- _WHAT THE EXERCISE ASKS_
List each line in which the string "Write" appears.

## Begin STORED DATA

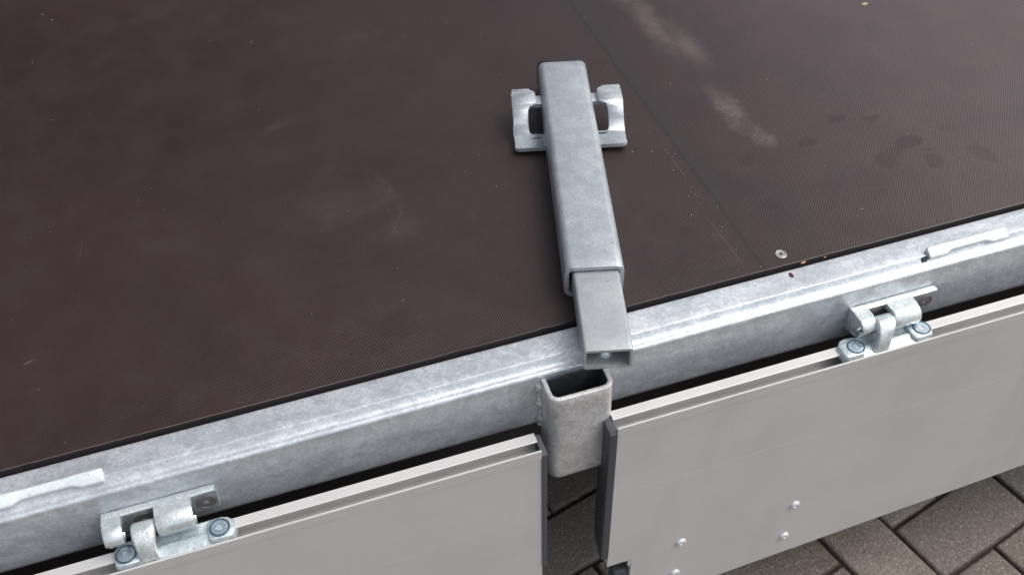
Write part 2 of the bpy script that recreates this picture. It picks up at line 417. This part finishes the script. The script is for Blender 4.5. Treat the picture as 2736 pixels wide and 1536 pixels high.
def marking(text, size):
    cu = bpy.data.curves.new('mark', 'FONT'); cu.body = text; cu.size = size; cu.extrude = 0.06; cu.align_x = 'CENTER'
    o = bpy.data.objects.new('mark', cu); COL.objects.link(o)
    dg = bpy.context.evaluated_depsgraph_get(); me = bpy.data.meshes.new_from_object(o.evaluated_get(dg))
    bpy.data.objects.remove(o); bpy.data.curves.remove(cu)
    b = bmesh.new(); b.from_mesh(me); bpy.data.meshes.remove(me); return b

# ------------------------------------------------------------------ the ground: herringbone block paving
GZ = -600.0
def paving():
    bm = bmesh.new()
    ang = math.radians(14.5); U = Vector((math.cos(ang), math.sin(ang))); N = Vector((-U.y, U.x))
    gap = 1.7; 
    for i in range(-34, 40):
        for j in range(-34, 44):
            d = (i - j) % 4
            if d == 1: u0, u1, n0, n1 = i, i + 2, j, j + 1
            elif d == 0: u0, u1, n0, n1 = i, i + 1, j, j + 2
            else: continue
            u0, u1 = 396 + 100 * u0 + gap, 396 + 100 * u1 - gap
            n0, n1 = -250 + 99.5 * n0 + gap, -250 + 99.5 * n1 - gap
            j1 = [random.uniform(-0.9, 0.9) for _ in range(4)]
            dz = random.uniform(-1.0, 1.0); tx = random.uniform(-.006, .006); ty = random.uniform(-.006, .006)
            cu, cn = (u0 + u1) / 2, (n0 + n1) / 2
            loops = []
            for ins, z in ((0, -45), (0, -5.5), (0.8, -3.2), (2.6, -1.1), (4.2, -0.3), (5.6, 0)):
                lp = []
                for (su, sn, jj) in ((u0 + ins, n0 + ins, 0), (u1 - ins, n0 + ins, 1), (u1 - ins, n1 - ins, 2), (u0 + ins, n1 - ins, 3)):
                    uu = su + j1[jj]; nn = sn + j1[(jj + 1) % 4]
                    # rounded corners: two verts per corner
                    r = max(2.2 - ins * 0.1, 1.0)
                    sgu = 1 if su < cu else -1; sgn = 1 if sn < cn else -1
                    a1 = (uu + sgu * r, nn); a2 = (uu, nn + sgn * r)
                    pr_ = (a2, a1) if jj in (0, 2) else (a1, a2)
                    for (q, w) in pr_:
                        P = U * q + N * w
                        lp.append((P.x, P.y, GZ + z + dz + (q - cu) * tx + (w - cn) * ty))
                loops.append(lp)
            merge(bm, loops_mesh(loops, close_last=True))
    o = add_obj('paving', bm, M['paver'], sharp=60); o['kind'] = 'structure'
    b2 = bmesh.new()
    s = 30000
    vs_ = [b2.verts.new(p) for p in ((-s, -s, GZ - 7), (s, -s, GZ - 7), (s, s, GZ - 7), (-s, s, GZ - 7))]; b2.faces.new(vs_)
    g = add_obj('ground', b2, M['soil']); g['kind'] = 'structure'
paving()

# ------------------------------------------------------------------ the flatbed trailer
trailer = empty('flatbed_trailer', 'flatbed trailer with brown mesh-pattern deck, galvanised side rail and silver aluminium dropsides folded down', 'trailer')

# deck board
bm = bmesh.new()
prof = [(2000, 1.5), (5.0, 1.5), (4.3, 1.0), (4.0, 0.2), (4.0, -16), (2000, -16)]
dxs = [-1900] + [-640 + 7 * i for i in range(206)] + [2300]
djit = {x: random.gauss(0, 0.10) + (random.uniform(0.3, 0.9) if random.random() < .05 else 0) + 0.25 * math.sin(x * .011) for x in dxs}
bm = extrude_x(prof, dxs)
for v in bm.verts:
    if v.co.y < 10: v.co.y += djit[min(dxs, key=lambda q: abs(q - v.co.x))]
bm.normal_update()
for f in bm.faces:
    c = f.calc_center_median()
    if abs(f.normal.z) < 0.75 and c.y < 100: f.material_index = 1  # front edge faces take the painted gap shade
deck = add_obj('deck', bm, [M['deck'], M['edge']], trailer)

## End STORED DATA
## Begin STORED DATA

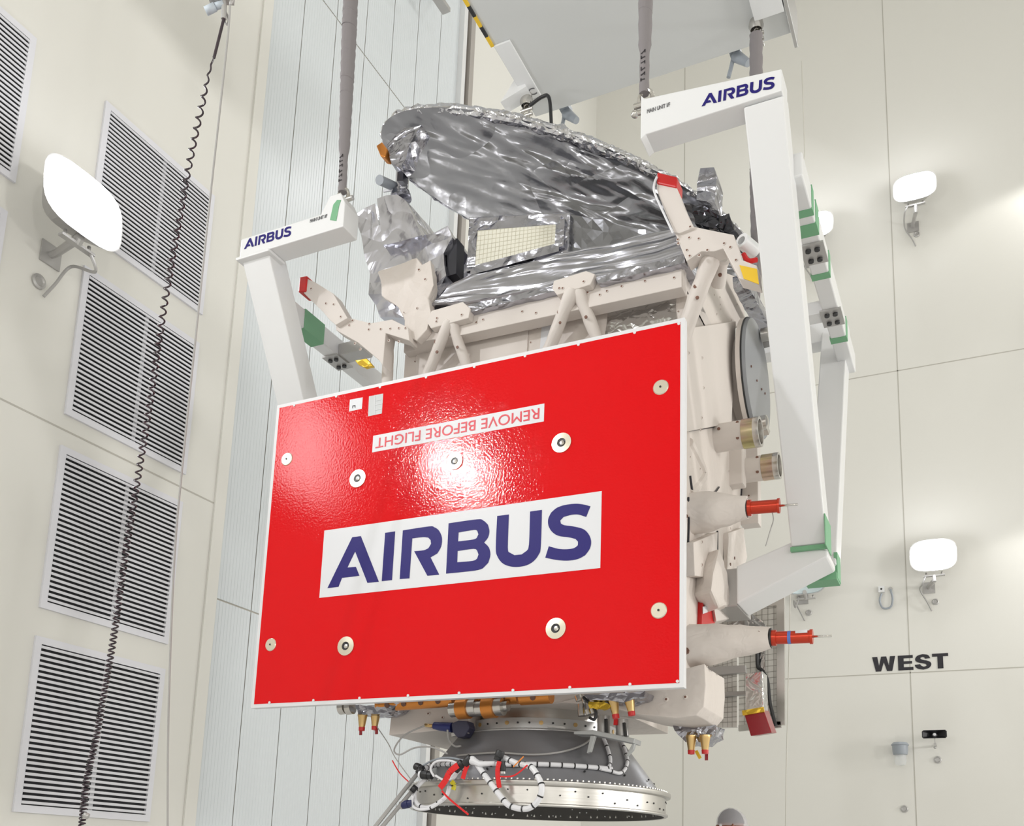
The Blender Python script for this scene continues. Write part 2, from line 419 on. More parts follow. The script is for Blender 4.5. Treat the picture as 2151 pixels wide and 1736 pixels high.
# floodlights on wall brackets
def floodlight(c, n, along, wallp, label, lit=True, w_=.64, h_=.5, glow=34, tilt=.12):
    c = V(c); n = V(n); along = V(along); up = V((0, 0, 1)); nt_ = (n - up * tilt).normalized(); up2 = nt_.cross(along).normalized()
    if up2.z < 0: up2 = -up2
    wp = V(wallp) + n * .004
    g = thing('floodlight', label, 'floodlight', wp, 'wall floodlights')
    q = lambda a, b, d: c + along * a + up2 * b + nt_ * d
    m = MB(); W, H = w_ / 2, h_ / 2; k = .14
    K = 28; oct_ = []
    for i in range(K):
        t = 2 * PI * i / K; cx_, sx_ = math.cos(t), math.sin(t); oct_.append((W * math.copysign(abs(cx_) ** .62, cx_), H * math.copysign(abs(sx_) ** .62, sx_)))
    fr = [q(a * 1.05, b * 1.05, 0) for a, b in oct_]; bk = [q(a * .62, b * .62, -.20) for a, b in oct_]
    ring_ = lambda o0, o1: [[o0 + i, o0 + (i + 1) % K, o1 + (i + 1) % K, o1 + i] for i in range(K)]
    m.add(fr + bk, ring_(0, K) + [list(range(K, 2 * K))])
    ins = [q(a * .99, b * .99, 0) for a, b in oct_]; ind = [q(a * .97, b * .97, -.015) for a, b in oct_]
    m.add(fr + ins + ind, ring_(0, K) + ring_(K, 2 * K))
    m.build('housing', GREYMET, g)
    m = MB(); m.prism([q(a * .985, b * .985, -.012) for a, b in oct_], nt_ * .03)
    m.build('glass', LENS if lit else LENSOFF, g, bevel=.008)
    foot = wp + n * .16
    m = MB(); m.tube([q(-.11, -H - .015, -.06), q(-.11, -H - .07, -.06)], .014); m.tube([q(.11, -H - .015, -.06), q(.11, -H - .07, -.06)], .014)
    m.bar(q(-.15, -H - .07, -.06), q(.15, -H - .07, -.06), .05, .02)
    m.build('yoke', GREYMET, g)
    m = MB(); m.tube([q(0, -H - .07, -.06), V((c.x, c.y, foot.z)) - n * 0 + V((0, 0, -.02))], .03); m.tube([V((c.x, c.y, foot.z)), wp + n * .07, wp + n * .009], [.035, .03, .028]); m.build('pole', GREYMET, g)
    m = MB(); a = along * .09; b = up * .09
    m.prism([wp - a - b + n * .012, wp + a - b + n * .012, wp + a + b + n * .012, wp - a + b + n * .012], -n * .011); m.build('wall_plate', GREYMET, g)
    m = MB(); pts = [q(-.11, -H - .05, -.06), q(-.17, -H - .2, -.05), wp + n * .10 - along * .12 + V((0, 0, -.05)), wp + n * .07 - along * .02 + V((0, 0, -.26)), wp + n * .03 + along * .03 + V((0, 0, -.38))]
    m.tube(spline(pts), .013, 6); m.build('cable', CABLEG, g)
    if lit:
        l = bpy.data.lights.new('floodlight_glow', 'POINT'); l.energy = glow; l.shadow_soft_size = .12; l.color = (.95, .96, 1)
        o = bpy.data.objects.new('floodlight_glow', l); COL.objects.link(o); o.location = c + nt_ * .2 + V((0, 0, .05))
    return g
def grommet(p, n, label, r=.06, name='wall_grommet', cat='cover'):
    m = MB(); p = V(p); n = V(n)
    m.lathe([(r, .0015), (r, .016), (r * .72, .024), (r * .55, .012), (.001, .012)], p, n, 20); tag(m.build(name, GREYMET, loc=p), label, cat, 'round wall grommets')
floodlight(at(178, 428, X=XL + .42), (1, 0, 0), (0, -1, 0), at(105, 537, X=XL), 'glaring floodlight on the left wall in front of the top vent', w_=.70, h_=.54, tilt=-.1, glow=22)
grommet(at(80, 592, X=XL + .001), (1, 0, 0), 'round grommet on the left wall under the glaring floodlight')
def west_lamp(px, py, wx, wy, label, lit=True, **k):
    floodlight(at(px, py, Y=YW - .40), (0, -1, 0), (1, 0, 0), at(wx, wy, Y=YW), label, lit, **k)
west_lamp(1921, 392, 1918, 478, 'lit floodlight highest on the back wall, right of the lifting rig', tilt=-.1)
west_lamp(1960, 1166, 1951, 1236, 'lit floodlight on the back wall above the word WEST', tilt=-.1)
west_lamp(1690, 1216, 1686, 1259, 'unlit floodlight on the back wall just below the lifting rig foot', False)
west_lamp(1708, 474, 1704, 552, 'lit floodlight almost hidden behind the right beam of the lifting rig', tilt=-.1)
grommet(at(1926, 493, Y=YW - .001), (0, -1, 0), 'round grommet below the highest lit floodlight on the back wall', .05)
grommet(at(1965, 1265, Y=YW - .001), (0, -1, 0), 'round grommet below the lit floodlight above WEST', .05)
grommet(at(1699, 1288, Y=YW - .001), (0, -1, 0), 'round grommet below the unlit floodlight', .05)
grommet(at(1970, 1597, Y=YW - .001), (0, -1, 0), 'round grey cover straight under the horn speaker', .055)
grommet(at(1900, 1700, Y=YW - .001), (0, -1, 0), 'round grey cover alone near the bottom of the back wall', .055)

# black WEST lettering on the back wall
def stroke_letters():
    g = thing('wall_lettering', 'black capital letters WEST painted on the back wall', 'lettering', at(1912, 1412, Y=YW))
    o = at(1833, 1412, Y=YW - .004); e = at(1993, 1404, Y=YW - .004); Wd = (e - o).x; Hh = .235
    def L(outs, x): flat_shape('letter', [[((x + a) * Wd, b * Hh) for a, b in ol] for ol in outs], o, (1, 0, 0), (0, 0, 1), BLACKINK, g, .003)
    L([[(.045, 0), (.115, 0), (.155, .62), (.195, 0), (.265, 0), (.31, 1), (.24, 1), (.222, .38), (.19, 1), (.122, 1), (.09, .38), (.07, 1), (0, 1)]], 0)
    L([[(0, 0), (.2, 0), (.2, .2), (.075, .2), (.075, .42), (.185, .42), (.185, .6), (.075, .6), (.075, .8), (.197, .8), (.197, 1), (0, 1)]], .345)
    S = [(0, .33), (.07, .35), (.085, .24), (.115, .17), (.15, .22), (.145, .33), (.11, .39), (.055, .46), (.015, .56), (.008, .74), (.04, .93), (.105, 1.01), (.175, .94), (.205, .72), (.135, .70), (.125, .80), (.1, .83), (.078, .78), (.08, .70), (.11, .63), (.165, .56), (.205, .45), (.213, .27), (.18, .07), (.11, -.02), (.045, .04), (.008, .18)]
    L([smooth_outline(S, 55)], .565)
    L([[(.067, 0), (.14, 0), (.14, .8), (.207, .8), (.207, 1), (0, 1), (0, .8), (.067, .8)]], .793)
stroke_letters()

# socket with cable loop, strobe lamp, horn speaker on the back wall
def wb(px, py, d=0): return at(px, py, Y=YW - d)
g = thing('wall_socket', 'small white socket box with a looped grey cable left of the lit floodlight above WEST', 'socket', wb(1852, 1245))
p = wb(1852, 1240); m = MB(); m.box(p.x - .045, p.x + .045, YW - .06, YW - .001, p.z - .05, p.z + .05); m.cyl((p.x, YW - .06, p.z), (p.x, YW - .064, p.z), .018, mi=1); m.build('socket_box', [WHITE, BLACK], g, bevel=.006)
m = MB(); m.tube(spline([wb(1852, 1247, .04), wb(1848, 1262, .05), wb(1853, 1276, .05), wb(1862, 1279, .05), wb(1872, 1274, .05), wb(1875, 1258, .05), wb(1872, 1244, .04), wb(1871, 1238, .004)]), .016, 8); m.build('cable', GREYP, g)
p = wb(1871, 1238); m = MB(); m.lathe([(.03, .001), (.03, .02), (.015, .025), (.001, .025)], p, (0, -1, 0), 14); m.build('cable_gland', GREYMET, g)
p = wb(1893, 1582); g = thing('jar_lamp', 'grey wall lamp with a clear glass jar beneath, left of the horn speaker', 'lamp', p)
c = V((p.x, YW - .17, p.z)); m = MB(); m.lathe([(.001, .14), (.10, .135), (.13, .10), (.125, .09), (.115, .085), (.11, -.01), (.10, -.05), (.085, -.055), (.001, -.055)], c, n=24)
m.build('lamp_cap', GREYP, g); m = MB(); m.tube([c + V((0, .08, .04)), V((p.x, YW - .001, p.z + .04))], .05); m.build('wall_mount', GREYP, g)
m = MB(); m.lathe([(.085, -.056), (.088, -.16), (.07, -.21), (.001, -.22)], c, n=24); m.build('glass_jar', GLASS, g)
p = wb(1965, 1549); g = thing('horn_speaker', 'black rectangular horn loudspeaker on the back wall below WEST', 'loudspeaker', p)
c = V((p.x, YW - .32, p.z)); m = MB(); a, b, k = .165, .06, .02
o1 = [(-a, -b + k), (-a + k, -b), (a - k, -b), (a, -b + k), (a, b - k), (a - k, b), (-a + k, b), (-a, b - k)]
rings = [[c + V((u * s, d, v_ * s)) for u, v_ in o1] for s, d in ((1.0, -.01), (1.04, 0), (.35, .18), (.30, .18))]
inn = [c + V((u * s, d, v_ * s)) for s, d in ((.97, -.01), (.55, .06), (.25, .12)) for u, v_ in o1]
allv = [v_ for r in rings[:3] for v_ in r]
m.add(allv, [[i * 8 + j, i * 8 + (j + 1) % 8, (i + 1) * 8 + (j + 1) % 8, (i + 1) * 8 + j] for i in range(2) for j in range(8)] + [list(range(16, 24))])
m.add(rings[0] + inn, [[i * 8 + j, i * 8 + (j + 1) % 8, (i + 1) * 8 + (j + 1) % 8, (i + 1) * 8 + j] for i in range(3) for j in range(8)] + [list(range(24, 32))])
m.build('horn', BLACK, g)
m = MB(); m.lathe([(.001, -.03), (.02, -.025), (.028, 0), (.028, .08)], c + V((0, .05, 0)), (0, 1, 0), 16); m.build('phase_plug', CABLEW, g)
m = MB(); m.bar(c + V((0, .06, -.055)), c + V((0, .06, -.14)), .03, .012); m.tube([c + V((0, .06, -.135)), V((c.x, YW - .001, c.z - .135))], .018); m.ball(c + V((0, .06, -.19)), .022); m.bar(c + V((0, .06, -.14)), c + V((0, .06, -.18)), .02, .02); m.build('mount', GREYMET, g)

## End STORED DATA
## Begin STORED DATA

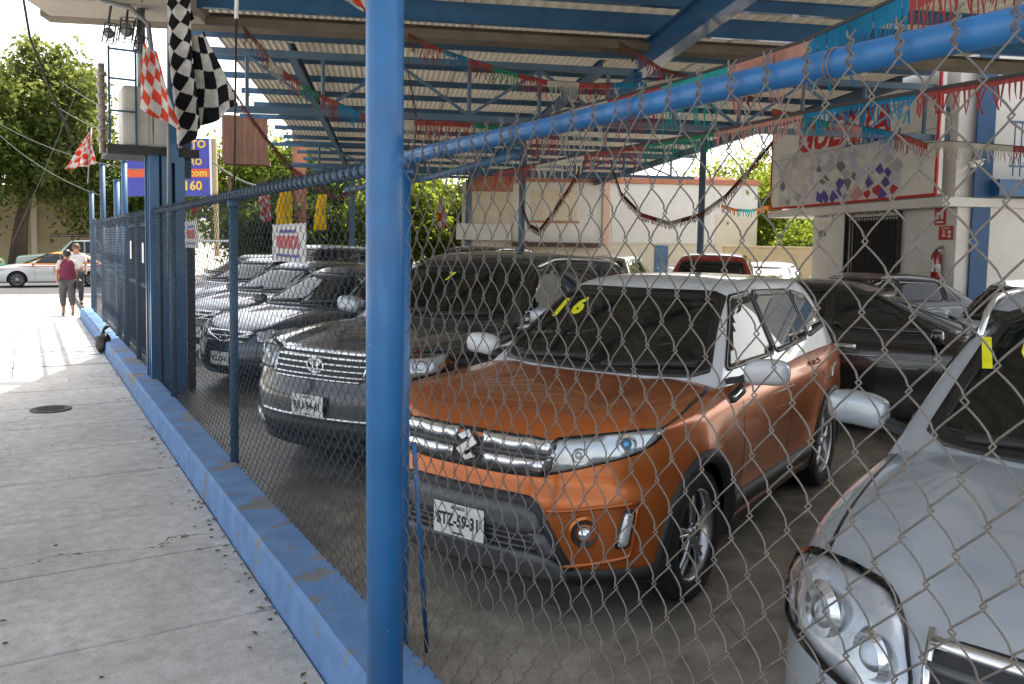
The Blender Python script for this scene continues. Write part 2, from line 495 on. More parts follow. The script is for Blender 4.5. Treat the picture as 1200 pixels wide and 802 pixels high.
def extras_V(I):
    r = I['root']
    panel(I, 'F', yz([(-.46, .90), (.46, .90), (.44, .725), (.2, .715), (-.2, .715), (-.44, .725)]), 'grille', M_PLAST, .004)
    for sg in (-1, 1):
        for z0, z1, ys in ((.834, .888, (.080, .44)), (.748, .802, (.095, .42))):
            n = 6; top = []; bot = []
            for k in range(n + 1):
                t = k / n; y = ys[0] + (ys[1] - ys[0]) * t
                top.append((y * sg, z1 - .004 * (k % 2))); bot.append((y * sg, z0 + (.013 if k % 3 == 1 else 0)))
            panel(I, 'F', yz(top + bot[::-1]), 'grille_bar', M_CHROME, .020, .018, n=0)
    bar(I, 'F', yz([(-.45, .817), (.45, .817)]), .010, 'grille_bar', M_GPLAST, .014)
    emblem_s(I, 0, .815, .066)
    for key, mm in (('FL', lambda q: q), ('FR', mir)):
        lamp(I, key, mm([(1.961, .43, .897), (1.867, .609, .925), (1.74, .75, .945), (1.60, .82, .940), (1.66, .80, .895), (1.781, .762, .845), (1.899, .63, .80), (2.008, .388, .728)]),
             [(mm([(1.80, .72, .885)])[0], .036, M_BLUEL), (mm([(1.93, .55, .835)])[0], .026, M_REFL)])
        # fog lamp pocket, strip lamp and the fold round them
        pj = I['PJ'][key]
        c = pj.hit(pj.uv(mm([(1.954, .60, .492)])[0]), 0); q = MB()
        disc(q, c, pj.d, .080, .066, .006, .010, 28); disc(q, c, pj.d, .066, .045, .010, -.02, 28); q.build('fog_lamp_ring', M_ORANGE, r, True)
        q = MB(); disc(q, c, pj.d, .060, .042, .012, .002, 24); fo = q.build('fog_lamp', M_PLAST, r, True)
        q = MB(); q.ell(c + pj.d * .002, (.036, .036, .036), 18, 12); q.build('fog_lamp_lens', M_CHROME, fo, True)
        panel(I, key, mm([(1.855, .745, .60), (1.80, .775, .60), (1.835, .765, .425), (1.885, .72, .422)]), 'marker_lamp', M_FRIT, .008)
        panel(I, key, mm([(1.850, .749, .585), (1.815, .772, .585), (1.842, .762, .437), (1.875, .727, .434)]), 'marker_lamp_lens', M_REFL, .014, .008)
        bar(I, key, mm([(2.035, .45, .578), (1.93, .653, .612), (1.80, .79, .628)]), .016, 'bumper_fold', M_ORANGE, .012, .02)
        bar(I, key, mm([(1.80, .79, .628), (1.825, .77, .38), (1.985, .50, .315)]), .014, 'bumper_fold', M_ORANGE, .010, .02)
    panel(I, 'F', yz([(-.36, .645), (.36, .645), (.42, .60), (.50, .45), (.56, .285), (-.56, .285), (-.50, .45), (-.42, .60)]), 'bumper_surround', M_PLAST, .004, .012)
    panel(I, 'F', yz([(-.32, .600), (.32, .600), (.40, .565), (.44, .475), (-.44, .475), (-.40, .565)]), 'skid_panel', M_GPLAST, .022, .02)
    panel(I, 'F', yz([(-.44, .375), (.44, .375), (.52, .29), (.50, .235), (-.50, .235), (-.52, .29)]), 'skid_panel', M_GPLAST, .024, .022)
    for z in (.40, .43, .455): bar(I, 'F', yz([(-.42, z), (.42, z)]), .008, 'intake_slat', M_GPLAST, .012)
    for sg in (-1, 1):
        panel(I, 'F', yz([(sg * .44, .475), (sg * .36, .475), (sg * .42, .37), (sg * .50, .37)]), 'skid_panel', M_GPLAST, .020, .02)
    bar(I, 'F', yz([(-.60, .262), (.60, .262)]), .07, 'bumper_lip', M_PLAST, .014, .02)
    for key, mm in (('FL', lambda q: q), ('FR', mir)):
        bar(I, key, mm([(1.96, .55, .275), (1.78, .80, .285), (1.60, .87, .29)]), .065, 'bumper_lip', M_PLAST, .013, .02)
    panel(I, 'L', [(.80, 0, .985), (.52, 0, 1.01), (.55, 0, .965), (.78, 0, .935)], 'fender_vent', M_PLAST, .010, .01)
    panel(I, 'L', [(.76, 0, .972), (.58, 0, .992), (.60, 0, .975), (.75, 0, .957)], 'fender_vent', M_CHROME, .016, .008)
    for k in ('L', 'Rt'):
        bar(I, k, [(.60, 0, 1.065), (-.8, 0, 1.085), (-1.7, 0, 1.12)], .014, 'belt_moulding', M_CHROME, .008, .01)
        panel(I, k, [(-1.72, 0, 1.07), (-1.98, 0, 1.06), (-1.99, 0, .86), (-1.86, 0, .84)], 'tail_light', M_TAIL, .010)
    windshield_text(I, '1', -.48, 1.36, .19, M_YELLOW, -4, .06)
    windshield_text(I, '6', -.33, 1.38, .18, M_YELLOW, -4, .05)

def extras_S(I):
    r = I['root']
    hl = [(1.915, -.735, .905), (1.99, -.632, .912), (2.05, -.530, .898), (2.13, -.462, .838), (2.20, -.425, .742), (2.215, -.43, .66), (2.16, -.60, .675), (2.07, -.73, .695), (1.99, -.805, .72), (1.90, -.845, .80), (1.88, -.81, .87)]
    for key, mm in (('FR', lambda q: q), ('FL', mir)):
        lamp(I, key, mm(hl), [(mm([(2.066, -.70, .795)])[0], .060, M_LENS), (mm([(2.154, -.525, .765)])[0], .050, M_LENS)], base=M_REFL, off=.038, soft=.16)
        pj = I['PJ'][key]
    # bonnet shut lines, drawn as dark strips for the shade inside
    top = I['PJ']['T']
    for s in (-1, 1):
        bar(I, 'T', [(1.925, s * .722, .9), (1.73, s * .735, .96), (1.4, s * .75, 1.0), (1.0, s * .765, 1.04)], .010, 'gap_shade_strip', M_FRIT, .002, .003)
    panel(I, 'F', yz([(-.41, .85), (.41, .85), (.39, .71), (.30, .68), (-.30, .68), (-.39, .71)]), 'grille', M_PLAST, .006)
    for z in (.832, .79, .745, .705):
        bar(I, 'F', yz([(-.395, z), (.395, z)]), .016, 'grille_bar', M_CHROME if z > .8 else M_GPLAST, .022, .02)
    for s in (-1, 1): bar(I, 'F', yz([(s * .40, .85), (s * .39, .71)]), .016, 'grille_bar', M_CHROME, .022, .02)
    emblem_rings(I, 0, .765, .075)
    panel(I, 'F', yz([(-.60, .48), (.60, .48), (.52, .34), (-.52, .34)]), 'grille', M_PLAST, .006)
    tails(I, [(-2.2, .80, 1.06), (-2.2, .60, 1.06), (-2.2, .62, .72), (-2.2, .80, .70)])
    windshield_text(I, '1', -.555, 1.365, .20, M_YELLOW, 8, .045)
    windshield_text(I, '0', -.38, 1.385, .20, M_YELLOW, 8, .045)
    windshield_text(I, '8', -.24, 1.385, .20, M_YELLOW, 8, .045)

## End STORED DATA

- _EXERCISE RESULT_
Write part 2 of the bpy script that recreates this picture. It picks up at line 417. This part finishes the script. The script is for Blender 4.5. Treat the picture as 2736 pixels wide and 1536 pixels high.
The Blender Python script for this scene continues. Write part 2, from line 419 on. More parts follow. The script is for Blender 4.5. Treat the picture as 2151 pixels wide and 1736 pixels high.
The Blender Python script for this scene continues. Write part 2, from line 495 on. More parts follow. The script is for Blender 4.5. Treat the picture as 1200 pixels wide and 802 pixels high.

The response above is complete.